Visa and permissions

Residency participation does not automatically solve visa issues. China visa requirements vary by nationality and purpose of visit, so it is smart to ask the residency what kind of invitation letter they provide and how they describe the stay. If you plan to teach, sell work, exhibit for compensation, or do any paid professional activity, confirm the legal side early.

For a short artistic stay, most artists still need to sort out the correct visa category with the appropriate consulate or embassy. Treat that as part of the application process, not a last-minute detail. The practical questions are simple: what documents can the residency issue, how does your purpose of visit need to be framed, and what does your own consulate require?

Who Wenbi Village residencies suit

This area is especially good for artists who want focused studio time, landscape, and a closer relationship to local culture. It suits research-led practices, interdisciplinary work, and projects that can benefit from rural life, regional craft traditions, or a slower process. If your work needs reflection more than momentum, you may find the setting productive in a way that a city residency is not.

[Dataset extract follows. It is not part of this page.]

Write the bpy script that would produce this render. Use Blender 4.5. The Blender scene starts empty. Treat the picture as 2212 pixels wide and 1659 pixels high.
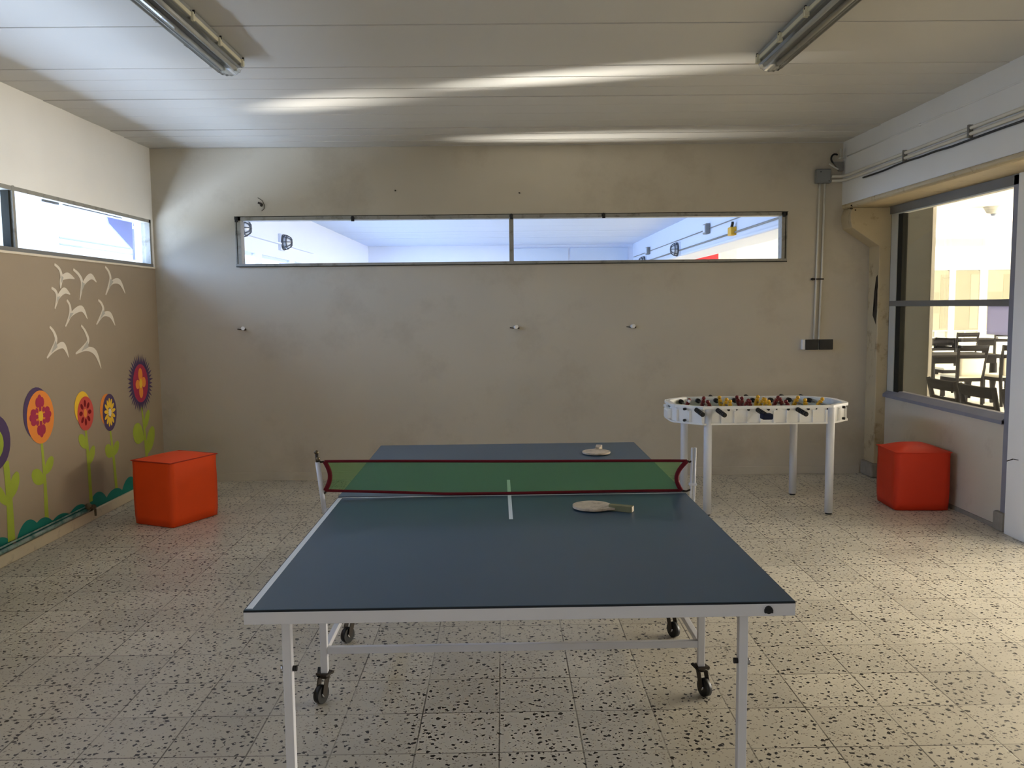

It may be less useful if you need immediate access to a large commercial gallery circuit, fabrication-heavy facilities, or a fast-moving urban network. Wenbi Village is not trying to be Beijing or Shanghai. Its value is in offering something different: a grounded environment where the work can absorb place without being swallowed by it.

Questions worth asking before you go

Before you commit, ask direct questions. You will get a much clearer picture of the stay, and you will avoid a lot of avoidable surprises.

  • Is the accommodation private or shared?
  • Are meals included, or should you budget for all food?
  • How large is the studio, and what equipment is available?
  • Is there heating, cooling, and reliable wifi?
  • Are there nearby materials shops?
  • Can the residency help with visa paperwork?
  • Are there exhibition expectations or public-program duties?
  • Is there transport support from the nearest station or airport?

For Wenbi Village specifically, the main thing is to understand the balance between support and independence. The setting can be generous, but it is still a place where you will need to manage your own pace, supplies, and working rhythm. If that sounds like your kind of residency, Wenbi Village is worth serious attention.